Let $r>0$ and consider the valued field $k_r$ defined as $k((t))$ endowed with the absolute value that is trivial on $k$ and satisfies $|t|=r$. The point is that for any $k$-Banach space $X$, the space $X\hat{\otimes}_k k_r$ is a $k_r$-Banach space with a very explicit description: the space of series $f = \sum_{i\in \mathbf Z} x_i T^i$ such that $\|x_i\| r^i$ tends to 0 when $i$ goes to $\pm \infty$. Moreover, the tensor norm of $f$ is also explicit: $\|f\| = \sup_{i\in\mathbf Z} (\|x_i\| r^i)$. In particular $X \to X\hat{\otimes}_k k_r$ is an isometry (and so is $X \to X\otimes_k k_r$). This is a standard technique in Berkovich theory. See for instance Berkovich's book "Spectral Theory..." around Proposition 2.1.2.

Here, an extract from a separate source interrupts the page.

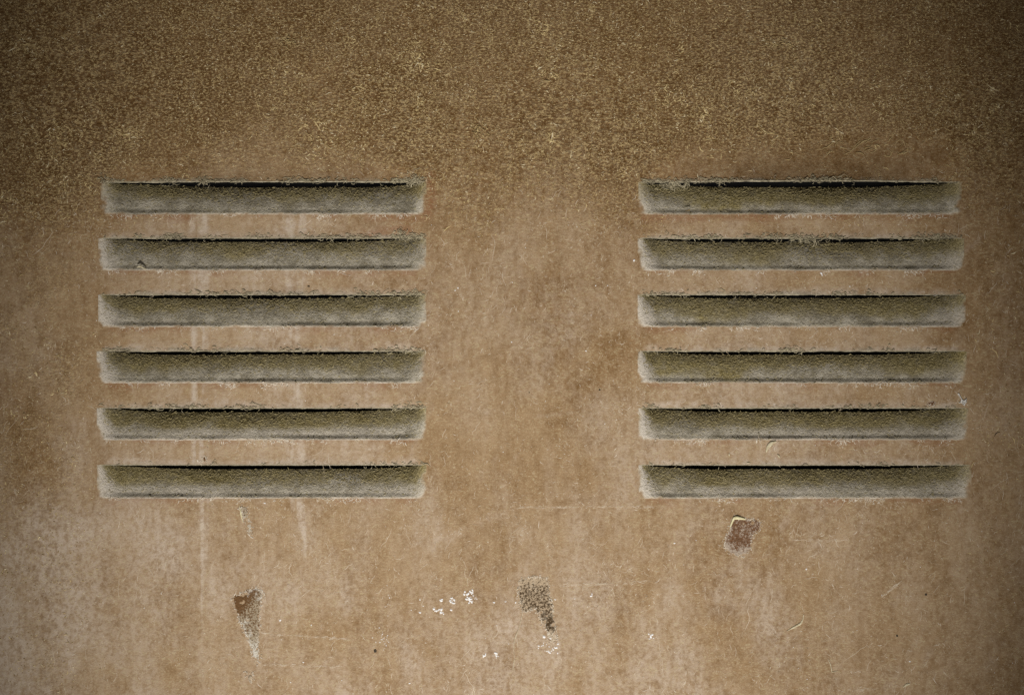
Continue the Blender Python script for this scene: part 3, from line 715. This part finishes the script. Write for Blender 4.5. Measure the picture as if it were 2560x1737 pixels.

Using this construction in your situation, you may embed $X \otimes_k Y$ isometrically into $(X \otimes_k Y) \otimes_k k_r = (X \otimes_k k_r) \otimes_{k_r} (Y \otimes_k k_r)$. Moreover, $X \otimes_k k_r$ and $Y \otimes_k k_r$ embed isometrically into the $k_r$-Banach spaces $X \hat{\otimes}_k k_r$ and $Y \hat{\otimes}_k k_r$, hence $(X \otimes_k k_r) \otimes_{k_r} (Y \otimes_k k_r)$ embeds isometrically into $(X \hat{\otimes}_k k_r) \otimes_{k_r} (Y \hat{\otimes}_k k_r)$ (by Lemme 3.1 in my paper "Les espaces de Berkovich sont angéliques", Bulletin SMF 141 (2), 2013 for instance). Now, you have a tensor product of Banach spaces over the non-trivially valued field $k_r$ and Gruson's result applies.